A House Is A Home

A House Is A Home

A tumultuous cocktail of emotions spread through my veins like wildfire as I sat in the housing office, staring obsessively at the entirety of belongings at my feet. A rucksack full of clothes, a couple of books, my chef knives. It was all I had left. I no longer had a home.

Before I was homeless, I was spoiled. I had the ability to take a long, hot bath. I could escape to the comfort of my own double bed with my own quirky bed-sheets. When I was homeless, these simple things were no longer simple. In the homeless unit, there were no baths or double beds. These seemingly mundane things somehow became luxuries that I craved – I wanted more than anything to soak up in a bath or to retreat to a bed I could call my own. I wanted more than anything to go a day without being checked up on. I became so grateful for the things I did have when the things I didn’t have anymore were lost. I was lucky enough to have a bed, to have a roof over my head. The desire for the things that I’d lost lingered in my mind, but I had everything I needed. 

The difference between having your own home and being homeless is that when you have your own place, you can afford to take these seemingly mundane things for granted. A bath isn’t a big deal, you can do that whenever you want. Your own bed is a given, and your privacy is yours whenever you want it. When you’re homeless, these things are stripped away from you. You start to realise how much you’ve taken for granted because you could afford to. When you’re homeless, everything is a luxury you’re appreciative of, because anything is better than sleeping rough.

I don’t think many people will truly understand what it’s like to be homeless unless it has happened to them. I mean, if you try hard enough, you can probably imagine how stressful it can be, how anxious it makes you not knowing whether you’ll be eligible for temporary housing. What you probably won’t be able to understand is the sheer loss and grief over things that you get to indulge in everyday feels or the overwhelming mind-body-soul consumption of complete failure.

 

 

a house is a home

 

 

I remember scoffing at a social media campaign claiming ‘homelessness could happen to anyone’. I scrolled past the post, blissfully ignorant, thinking to myself that people only end up homeless as a result of their own actions. Of course, this can be true and is probably true in my circumstance, but it genuinely can happen to anyone regardless of fault. Homeless doesn’t automatically mean ‘hobo’. It also doesn’t automatically mean uneducated, drug/alcohol dependent or begging on the side of the street. It can happen to people who slave away to keep their business afloat, to people who come home to find their house destroyed by fire or flood, or those who have been thrown out due to family or relationship breakdown. 
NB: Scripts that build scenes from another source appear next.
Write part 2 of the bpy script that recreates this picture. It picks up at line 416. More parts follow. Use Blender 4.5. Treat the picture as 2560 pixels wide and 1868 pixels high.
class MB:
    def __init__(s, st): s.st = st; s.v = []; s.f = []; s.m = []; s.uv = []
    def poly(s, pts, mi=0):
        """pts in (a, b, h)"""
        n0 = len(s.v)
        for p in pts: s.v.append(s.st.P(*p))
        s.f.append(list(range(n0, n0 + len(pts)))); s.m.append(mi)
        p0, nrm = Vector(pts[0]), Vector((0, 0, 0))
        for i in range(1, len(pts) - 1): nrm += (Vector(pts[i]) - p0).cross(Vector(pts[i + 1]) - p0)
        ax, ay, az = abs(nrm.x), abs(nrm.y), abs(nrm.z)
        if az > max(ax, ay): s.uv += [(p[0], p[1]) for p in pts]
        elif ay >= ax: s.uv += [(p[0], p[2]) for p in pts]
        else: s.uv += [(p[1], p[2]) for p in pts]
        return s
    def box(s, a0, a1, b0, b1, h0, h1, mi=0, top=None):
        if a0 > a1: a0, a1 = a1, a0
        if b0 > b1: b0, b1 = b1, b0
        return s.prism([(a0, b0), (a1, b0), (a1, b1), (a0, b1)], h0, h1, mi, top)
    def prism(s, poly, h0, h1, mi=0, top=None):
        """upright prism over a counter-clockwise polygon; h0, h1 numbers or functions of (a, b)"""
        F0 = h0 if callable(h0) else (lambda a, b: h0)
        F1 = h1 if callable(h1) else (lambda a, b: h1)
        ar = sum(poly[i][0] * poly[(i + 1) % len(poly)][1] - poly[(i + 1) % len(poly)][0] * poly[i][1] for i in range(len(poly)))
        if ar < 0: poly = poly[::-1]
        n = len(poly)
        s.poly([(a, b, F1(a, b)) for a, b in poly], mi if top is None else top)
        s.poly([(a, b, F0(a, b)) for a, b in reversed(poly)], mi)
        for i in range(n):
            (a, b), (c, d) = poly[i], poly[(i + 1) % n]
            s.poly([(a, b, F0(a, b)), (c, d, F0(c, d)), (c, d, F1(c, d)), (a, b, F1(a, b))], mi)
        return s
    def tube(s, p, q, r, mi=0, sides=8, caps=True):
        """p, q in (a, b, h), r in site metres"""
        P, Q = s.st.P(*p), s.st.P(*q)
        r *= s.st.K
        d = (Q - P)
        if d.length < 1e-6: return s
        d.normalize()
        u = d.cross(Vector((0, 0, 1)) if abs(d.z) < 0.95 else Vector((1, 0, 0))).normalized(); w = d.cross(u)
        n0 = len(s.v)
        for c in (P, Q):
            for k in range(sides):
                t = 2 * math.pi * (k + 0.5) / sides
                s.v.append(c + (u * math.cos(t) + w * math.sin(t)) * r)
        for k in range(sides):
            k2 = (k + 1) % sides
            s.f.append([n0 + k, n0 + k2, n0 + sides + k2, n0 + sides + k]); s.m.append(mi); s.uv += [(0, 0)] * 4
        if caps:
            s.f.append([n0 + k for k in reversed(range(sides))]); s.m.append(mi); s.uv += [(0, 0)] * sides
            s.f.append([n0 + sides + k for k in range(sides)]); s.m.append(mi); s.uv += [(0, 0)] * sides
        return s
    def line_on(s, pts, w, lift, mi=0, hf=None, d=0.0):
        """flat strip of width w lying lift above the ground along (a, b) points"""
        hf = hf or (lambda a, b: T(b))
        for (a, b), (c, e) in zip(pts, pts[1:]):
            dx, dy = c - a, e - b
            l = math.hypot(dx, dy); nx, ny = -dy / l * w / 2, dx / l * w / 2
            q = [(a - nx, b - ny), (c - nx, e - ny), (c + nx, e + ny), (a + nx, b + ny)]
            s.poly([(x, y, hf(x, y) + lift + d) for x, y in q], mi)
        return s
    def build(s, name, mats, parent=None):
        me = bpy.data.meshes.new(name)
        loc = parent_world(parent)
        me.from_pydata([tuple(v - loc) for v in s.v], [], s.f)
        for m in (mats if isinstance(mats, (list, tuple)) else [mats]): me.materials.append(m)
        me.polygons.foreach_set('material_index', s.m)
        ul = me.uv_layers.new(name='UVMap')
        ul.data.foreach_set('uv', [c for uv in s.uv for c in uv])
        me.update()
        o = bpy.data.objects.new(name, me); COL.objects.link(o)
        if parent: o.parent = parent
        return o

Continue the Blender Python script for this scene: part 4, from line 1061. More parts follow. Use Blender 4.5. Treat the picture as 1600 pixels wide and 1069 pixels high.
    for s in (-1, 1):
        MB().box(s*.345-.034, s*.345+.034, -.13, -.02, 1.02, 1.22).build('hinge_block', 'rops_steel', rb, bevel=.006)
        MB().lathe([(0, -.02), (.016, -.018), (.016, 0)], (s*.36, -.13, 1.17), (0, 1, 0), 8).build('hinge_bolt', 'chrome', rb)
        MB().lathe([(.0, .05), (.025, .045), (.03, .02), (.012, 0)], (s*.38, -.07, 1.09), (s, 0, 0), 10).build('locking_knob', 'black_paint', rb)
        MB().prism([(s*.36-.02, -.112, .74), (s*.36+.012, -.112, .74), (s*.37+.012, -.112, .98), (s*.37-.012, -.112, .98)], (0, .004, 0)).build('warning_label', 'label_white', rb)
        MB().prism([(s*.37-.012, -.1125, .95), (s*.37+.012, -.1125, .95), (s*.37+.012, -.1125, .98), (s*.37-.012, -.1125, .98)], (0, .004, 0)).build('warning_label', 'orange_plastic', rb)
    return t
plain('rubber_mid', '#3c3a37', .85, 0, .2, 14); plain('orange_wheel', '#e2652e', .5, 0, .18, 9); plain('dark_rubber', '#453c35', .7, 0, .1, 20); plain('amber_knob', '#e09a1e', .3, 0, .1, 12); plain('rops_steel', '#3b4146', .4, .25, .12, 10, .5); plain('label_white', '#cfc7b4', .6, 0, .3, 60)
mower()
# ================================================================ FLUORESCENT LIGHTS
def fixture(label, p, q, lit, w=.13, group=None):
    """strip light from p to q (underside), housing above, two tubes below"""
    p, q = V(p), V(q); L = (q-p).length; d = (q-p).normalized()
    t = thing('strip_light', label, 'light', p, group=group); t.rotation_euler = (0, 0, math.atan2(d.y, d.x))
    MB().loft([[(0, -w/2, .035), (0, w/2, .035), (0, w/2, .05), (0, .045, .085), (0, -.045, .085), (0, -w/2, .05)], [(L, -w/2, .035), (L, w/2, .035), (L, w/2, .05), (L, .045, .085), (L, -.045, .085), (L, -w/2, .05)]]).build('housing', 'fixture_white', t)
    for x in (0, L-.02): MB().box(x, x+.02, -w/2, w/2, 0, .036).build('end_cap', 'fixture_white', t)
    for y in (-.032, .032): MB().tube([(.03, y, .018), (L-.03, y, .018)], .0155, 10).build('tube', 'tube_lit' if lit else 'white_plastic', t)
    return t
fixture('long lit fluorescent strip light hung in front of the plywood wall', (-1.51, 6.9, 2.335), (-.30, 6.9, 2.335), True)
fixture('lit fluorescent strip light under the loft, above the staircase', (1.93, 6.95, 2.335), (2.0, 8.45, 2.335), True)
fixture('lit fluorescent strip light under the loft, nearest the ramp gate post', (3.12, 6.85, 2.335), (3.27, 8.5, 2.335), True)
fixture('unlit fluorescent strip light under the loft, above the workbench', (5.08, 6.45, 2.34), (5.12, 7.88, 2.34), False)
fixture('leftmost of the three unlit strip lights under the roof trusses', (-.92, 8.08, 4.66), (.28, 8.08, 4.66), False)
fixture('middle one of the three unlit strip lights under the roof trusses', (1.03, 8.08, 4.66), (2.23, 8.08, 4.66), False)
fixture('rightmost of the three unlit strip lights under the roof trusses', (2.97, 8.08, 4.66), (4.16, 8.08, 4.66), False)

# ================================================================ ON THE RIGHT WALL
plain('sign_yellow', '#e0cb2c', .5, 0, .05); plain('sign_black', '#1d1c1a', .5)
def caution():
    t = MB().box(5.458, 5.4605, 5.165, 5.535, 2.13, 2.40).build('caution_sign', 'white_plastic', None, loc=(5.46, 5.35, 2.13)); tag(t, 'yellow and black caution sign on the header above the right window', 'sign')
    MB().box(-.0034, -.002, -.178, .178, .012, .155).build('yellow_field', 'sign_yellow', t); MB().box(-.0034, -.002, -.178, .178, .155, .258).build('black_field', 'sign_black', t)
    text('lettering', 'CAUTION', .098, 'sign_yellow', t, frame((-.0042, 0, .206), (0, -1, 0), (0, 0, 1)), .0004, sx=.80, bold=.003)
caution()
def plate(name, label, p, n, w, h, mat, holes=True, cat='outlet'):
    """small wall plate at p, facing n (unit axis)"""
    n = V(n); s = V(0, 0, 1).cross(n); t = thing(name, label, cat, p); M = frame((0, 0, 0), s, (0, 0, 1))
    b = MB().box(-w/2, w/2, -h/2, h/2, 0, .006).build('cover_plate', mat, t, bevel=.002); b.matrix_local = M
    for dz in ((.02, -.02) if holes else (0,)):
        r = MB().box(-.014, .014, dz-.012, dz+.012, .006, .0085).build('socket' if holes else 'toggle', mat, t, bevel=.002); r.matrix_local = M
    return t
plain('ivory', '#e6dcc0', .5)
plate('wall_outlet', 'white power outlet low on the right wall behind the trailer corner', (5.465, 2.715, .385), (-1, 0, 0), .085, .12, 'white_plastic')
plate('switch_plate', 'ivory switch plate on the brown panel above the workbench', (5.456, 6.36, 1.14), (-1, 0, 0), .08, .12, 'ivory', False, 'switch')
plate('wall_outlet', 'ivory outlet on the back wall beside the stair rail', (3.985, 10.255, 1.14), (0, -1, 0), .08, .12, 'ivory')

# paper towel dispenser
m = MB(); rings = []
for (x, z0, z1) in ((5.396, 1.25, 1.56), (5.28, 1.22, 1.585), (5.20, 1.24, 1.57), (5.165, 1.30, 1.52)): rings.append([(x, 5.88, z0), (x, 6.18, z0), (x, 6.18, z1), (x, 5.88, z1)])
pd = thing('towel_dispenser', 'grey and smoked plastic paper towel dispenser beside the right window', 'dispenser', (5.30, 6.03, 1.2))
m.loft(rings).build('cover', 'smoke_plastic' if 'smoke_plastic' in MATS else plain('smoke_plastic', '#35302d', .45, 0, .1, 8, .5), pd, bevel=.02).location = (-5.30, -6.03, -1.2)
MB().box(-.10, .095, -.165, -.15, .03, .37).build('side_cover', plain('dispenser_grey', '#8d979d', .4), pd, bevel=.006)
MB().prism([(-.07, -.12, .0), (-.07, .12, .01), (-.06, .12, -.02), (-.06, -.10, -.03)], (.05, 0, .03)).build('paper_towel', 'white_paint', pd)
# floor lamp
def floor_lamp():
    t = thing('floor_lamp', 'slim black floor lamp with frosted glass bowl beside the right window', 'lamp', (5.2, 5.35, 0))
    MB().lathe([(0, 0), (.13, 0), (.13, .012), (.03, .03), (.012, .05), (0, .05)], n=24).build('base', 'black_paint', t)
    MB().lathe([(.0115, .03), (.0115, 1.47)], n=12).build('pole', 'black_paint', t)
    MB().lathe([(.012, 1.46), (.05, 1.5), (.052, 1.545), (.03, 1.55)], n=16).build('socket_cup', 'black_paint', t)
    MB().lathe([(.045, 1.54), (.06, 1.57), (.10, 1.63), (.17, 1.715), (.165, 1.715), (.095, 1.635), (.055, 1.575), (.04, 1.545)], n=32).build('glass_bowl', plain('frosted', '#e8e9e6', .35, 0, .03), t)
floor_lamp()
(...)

We all know homelessness is a huge problem in the UK, but the statistics are just that – statistics. We never really consider the fact that numbers are real people. In that way, it’s easy to separate ourselves from the problem. We never really truly come face to face with those figures, so we will never understand the gravity of them either. 

 

  • There were 17,797 applications for homelessness in Scotland assistance between April and September 2017. 

  • There were 6,581 young people in temporary accommodation on 30 September 2017, an increase of 594 (+10%) compared to 30 September 2016.

  • Every 19 minutes a household becomes homeless in Scotland

  • In one year there has been a 10% increase in rough sleeping

 

Homelessness isn’t a problem that will go away anytime soon and is far from fixed. Local councils provide an array of support systems, but still it is not enough. There are thousands sleeping rough, and thousands of people in temporary accommodation, waiting to have a house to call their home. Sign up to Shelter Scotland’s latest campaign for updates and advice on how you can help tackle this issue.

It might be easy to say the solution to homelessness is employment, but in reality, it’s not as easy as you think. The cost of temporary housing is absolutely astronomical – for a bedsit in a youth project, mines was £257 per week. If I was working, I would not have been able to sustain the cost of rent, and if I was able to, there would be no money left over to save for a deposit for a private let. You lose all of your benefits as soon as you start working, and when you’re homeless, you need all the support you can get. You need housing benefit to cover the costs of your accommodation while you find your feet. You need income support to allow you to pay for your council tax, your food and your electricity. All of these things still need paying for whether you’re living in your own home or a temporary one. 

When I was homeless, I thought it was the end. I felt so lost, so alone and completely angry at the world around me. I had been so depressed prior to losing my home that I lost control of my finances, I lost my job and I became a social recluse. I didn’t leave my house for 2 months. I often ask myself why I let myself spiral so out of control but realistically, I’m glad I became homeless in a weird roundabout way. It’s made me appreciate things I never appreciated before. It’s made me value what really matters in life. I am so extremely grateful for the beautiful house I live in with my partner. Becoming homeless has made me expect the unexpected – never in a million years did I think I’d end up in that situation. But I did, and I am grateful for the lessons it taught me and the person it has made me.